#### THE TASK:
Extract, in full, the lines below, beginning at the first and ending with the line that contains "from mathutils.bvhtree import BVHTree". Pictures do not belong in the copy.
[begin MATERIAL]
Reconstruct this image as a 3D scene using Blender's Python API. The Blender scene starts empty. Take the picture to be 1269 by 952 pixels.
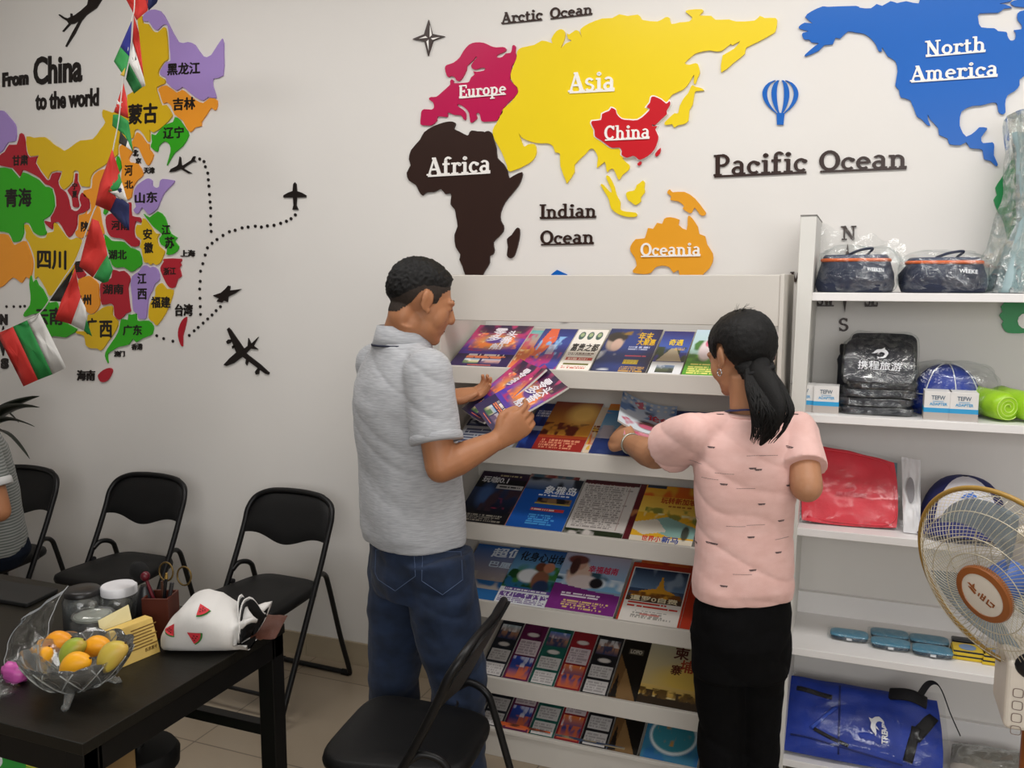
import bpy, bmesh, math, random
import numpy as np
from mathutils import Vector, Matrix, noise
from mathutils.bvhtree import BVHTree

SC = bpy.context.scene
COL = SC.collection
random.seed(7)
RNG = np.random.default_rng(7)

# ------------------------------------------------------------------ camera
FPX, CXP, CYP = 1080.0, 634.5, 476.0
YAW = math.radians(21.75)
PIT = math.atan(131 / 1080)
CAMH = 1.65
cam_data = bpy.data.cameras.new('camera')
cam = bpy.data.objects.new('camera', cam_data)
COL.objects.link(cam)
cam.location = (0, 0, CAMH)
cam.rotation_euler = (math.pi / 2 - PIT, 0, YAW)
cam_data.sensor_width = 36
cam_data.lens = FPX / 1269 * 36
cam_data.clip_start = 0.05
SC.camera = cam

# ------------------------------------------------------------------ view, world, lights
SC.view_settings.view_transform = 'Standard'
SC.view_settings.look = 'None'
SC.view_settings.exposure = 0.0
SC.view_settings.gamma = 1
SC.view_settings.use_curve_mapping = False
SC.cycles.transparent_max_bounces = 24
world = bpy.data.worlds.new('world')
SC.world = world
world.use_nodes = True
world.node_tree.nodes['Background'].inputs[0].default_value = (0.85, 0.93, 1.0, 1)
world.node_tree.nodes['Background'].inputs[1].default_value = 0.10

def area(name, loc, target, sx, sy, power, color):
    d = bpy.data.lights.new(name, 'AREA')
    d.shape = 'RECTANGLE'; d.size = sx; d.size_y = sy; d.energy = power; d.color = color
    o = bpy.data.objects.new(name, d); COL.objects.link(o)
    o.location = loc
    o.rotation_euler = (Vector(target) - Vector(loc)).to_track_quat('-Z', 'Y').to_euler()
    return o
# glazed shop front behind the camera, and the ceiling panels
area('shop_front_daylight', (1.3, -2.6, 2.15), (-0.3, 3.0, 2.3), 3.8, 1.4, 100, (1.0, 0.985, 0.965))
area('ceiling_panel_light', (0.1, 1.75, 3.16), (0.1, 2.1, 0), 2.8, 0.5, 41, (1.0, 0.975, 0.95))
area('ceiling_panel_light', (-2.6, 1.7, 3.16), (-2.6, 2.05, 0), 1.4, 0.4, 19, (1.0, 0.97, 0.94))

# ------------------------------------------------------------------ picking points on real planes
_f = Vector((-math.sin(YAW) * math.cos(PIT), math.cos(YAW) * math.cos(PIT), -math.sin(PIT)))
_r = Vector((math.cos(YAW), math.sin(YAW), 0))
_u = _r.cross(_f)
_c = Vector((0, 0, CAMH))
def _ray(x, y): return _f + _r * ((x - CXP) / FPX) - _u * ((y - CYP) / FPX)
def PY(x, y, Y):
    d = _ray(x, y); return _c + d * (Y / d.y)
def PZ(x, y, Z):
    d = _ray(x, y); return _c + d * ((Z - CAMH) / d.z)
def PX(x, y, X):
    d = _ray(x, y); return _c + d * (X / d.x)
WALL = 3.08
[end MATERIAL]
#### RESPONSE TO THIS EXERCISE:
Reconstruct this image as a 3D scene using Blender's Python API. The Blender scene starts empty. Take the picture to be 1269 by 952 pixels.
import bpy, bmesh, math, random
import numpy as np
from mathutils import Vector, Matrix, noise
from mathutils.bvhtree import BVHTree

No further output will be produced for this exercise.